Bakmış neredeyse bir servet.
Kalbinde helal-haram korkusu taşıyan bu adam, araya araya paranın gerçek sahibini bulmuş. Şahit olsunlar diye de kalabalığın içerisinde adamın parasını teslim etmiş.
Lakin parasını alan adam parayı cebine koymuş. Ne bir teşekkür ne bir Allah razı olsun demeden çekip giderken
Kalabalıktan bir kişi...
Yahu arkadaş senin bu yaptığın yobazlık, en azından adama bir teşekkür et, bir Allah razı olsun de, hiç olmazsa biraz adama ödül ver deyince...
Adam soğuk soğuk "bu para zaten benim". Nolmuş bulup getirdiyse der.
Kalabalık şaşkın şaşkın bir birlerine bakar ve dağılır.
Bu yobaz kütüğe, sizin ağzınıza da zehirden küfürler doldu değil mi?
Allah'ın servet verip, bir kuru teşekkürden ibaret nezaket ve zarafet kırıntısından mahrum bıraktığı şahıs için ne dersiniz ve kime, neye benzetirsiniz bilmem.
Ama...
Ben kimlere benzediğini galiba çok iyi biliyorum.
Hani şu, yapılan hiç bir hizmeti görmeyen, hiçbir eseri taktir edip sevinmeyen, hiçbir iyiliği ve gelişmeyi kabul etmeyen... biraz sıkıştırınca da '' Eee canım, yapıldıysa bizim paramızla yapıldı, kendi cebinden mi yaptı '' diyerek; insanı alnının çatından vuranlar var ya... İşte tamda onlara benziyor.
Hem öyle az buz da değiller ha.
Hemen yanımızdan, yakınımızdan başlamak üzere, o kadar çoklar ki.
Yetmiyor...
Birde Akdeniz de Yunan'dan.
Suriye'de Esed'den
Azerbaycan'da, Ermeni'den
Güney de Yahudi'den
Libya da Amerikan'dan taraf oluyorlar ya adama ölümle bir geliyor.
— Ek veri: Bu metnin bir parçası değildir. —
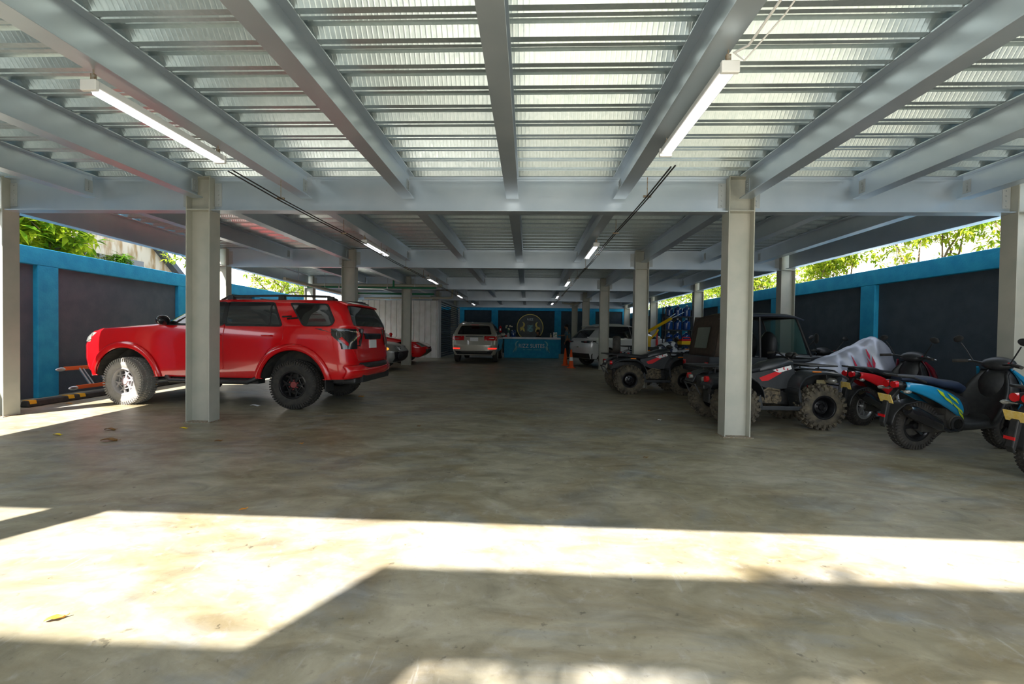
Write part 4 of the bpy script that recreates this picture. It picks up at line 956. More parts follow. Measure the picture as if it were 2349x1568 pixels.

Lan diyorsun bunlar da gerçekten Türk kanı varmı? demeden edemiyorsun.
Halebe, Tel Rıfata, Ceraplus'a Türk bayrağı, Karabağa, Azeri bayrağı asıldı diye çıldırıyorlar.
Ama Amerikan ve Rus bayraklarına tek kelime laf etmiyorlar.
Uçak yapıyorsun, kalorifer peteği diyerek güya dalga geçiyorlar. Ama adamlar da hani haksız sayılmaz. Çünkü ömürleri heykel yapmakla geçtiği için uçak yapma işi adamlara ters geliyor. Anlayacağınız az gavur değiller.